··· COLLECTED DATA

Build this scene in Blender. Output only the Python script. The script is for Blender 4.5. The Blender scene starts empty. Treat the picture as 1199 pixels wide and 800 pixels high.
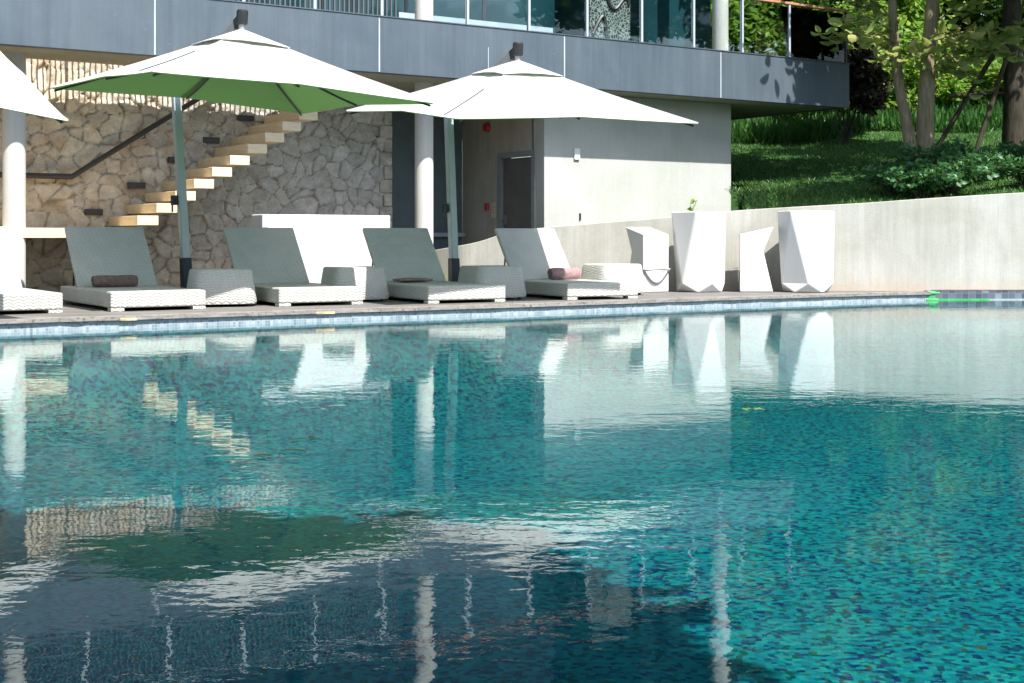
import bpy, bmesh, math, random
import numpy as np
from mathutils import Vector, Matrix, Euler

random.seed(7)
rng = np.random.default_rng(11)
scn = bpy.context.scene
col = scn.collection
R = math.radians
TH = R(33.7)                       # the villa and the pool edge run along u = (cos TH, sin TH)
CT, ST = math.cos(TH), math.sin(TH)
DECK = 0.124                       # deck level; water is at z = 0


def AB(a, b, z=0.0):
    """villa coordinates (a along the facade, b away from the pool) -> world"""
    return Vector((a * CT - b * ST, a * ST + b * CT, z))


# ------------------------------------------------------------------ materials
class NT:
    def __init__(s, name):
        m = bpy.data.materials.new(name)
        m.use_nodes = True
        s.m = m
        s.t = m.node_tree
        s.t.nodes.clear()
        s.out = s.n('ShaderNodeOutputMaterial')

    def n(s, ty, **kw):
        nd = s.t.nodes.new(ty)
        for k, v in kw.items():
            if k.startswith('i_'):
                key = k[2:].replace('_', ' ')
                nd.inputs[key].default_value = v
            else:
                setattr(nd, k, v)
        return nd

    def l(s, a, b):
        s.t.links.new(a, b)

    def surf(s, sock):
        s.l(sock, s.out.inputs['Surface'])

    def coords(s, scale=(1, 1, 1), kind='Object'):
        tc = s.n('ShaderNodeTexCoord')
        mp = s.n('ShaderNodeMapping')
        mp.inputs['Scale'].default_value = scale
        s.l(tc.outputs[kind], mp.inputs['Vector'])
        return mp.outputs['Vector']

    def noise(s, vec, scale, detail=4, rough=.55, dist=0.0):
        nd = s.n('ShaderNodeTexNoise')
        nd.inputs['Scale'].default_value = scale
        nd.inputs['Detail'].default_value = detail
        nd.inputs['Roughness'].default_value = rough
        nd.inputs['Distortion'].default_value = dist
        if vec is not None:
            s.l(vec, nd.inputs['Vector'])
        return nd.outputs['Fac']

    def ramp(s, fac, stops, interp='LINEAR'):
        nd = s.n('ShaderNodeValToRGB')
        cr = nd.color_ramp
        cr.interpolation = interp
        while len(cr.elements) > 1:
            cr.elements.remove(cr.elements[-1])
        for i, (p, c) in enumerate(stops):
            e = cr.elements[0] if i == 0 else cr.elements.new(p)
            e.position = p
            e.color = (*c, 1) if len(c) == 3 else c
        s.l(fac, nd.inputs['Fac'])
        return nd.outputs['Color']

    def mix(s, fac, a, b, mode='MIX'):
        nd = s.n('ShaderNodeMix', data_type='RGBA', blend_type=mode)
        for sock, v in ((nd.inputs[0], fac), (nd.inputs[6], a), (nd.inputs[7], b)):
            if hasattr(v, 'is_linked'):
                s.l(v, sock)
            elif isinstance(v, (int, float)):
                sock.default_value = v
            else:
                sock.default_value = (*v, 1)
        return nd.outputs[2]

    def math(s, op, a, b=None, c=None):
        nd = s.n('ShaderNodeMath', operation=op)
        for i, v in enumerate((a, b, c)):
            if v is None:
                continue
            if hasattr(v, 'is_linked'):
                s.l(v, nd.inputs[i])
            else:
                nd.inputs[i].default_value = v
        return nd.outputs[0]

    def bump(s, h, strength=.3, dist=.01, normal=None):
        nd = s.n('ShaderNodeBump')
        nd.inputs['Strength'].default_value = strength
        nd.inputs['Distance'].default_value = dist
        s.l(h, nd.inputs['Height'])
        if normal is not None:
            s.l(normal, nd.inputs['Normal'])
        return nd.outputs['Normal']

    def bsdf(s, color, rough=.6, spec=.3, normal=None, metal=0.0):
        p = s.n('ShaderNodeBsdfPrincipled')
        if hasattr(color, 'is_linked'):
            s.l(color, p.inputs['Base Color'])
        else:
            p.inputs['Base Color'].default_value = (*color, 1)
        if hasattr(rough, 'is_linked'):
            s.l(rough, p.inputs['Roughness'])
        else:
            p.inputs['Roughness'].default_value = rough
        p.inputs['Specular IOR Level'].default_value = spec
        p.inputs['Metallic'].default_value = metal
        if normal is not None:
            s.l(normal, p.inputs['Normal'])
        return p


def simple(name, c, rough=.6, spec=.3, var=.06, nscale=3.0, bumpy=0.0, bscale=60.0, metal=0.0):
    t = NT(name)
    v = t.coords()
    f = t.noise(v, nscale, 5)
    lo = tuple(max(0, x * (1 - var * 2)) for x in c)
    hi = tuple(min(1, x * (1 + var * 2)) for x in c)
    cc = t.ramp(f, [(.3, lo), (.7, hi)])
    nm = t.bump(t.noise(v, bscale, 3), bumpy, .01) if bumpy else None
    t.surf(t.bsdf(cc, rough, spec, nm, metal).outputs[0])
    return t.m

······

GIVEN INSTRUCTION:
Give back exactly the lines from the first line of the data through the line with "return nd.outputs['Fac']", pictures excluded.

EXERCISE SOLUTION:
Build this scene in Blender. Output only the Python script. The script is for Blender 4.5. The Blender scene starts empty. Treat the picture as 1199 pixels wide and 800 pixels high.
import bpy, bmesh, math, random
import numpy as np
from mathutils import Vector, Matrix, Euler

random.seed(7)
rng = np.random.default_rng(11)
scn = bpy.context.scene
col = scn.collection
R = math.radians
TH = R(33.7)                       # the villa and the pool edge run along u = (cos TH, sin TH)
CT, ST = math.cos(TH), math.sin(TH)
DECK = 0.124                       # deck level; water is at z = 0


def AB(a, b, z=0.0):
    """villa coordinates (a along the facade, b away from the pool) -> world"""
    return Vector((a * CT - b * ST, a * ST + b * CT, z))


# ------------------------------------------------------------------ materials
class NT:
    def __init__(s, name):
        m = bpy.data.materials.new(name)
        m.use_nodes = True
        s.m = m
        s.t = m.node_tree
        s.t.nodes.clear()
        s.out = s.n('ShaderNodeOutputMaterial')

    def n(s, ty, **kw):
        nd = s.t.nodes.new(ty)
        for k, v in kw.items():
            if k.startswith('i_'):
                key = k[2:].replace('_', ' ')
                nd.inputs[key].default_value = v
            else:
                setattr(nd, k, v)
        return nd

    def l(s, a, b):
        s.t.links.new(a, b)

    def surf(s, sock):
        s.l(sock, s.out.inputs['Surface'])

    def coords(s, scale=(1, 1, 1), kind='Object'):
        tc = s.n('ShaderNodeTexCoord')
        mp = s.n('ShaderNodeMapping')
        mp.inputs['Scale'].default_value = scale
        s.l(tc.outputs[kind], mp.inputs['Vector'])
        return mp.outputs['Vector']

    def noise(s, vec, scale, detail=4, rough=.55, dist=0.0):
        nd = s.n('ShaderNodeTexNoise')
        nd.inputs['Scale'].default_value = scale
        nd.inputs['Detail'].default_value = detail
        nd.inputs['Roughness'].default_value = rough
        nd.inputs['Distortion'].default_value = dist
        if vec is not None:
            s.l(vec, nd.inputs['Vector'])
        return nd.outputs['Fac']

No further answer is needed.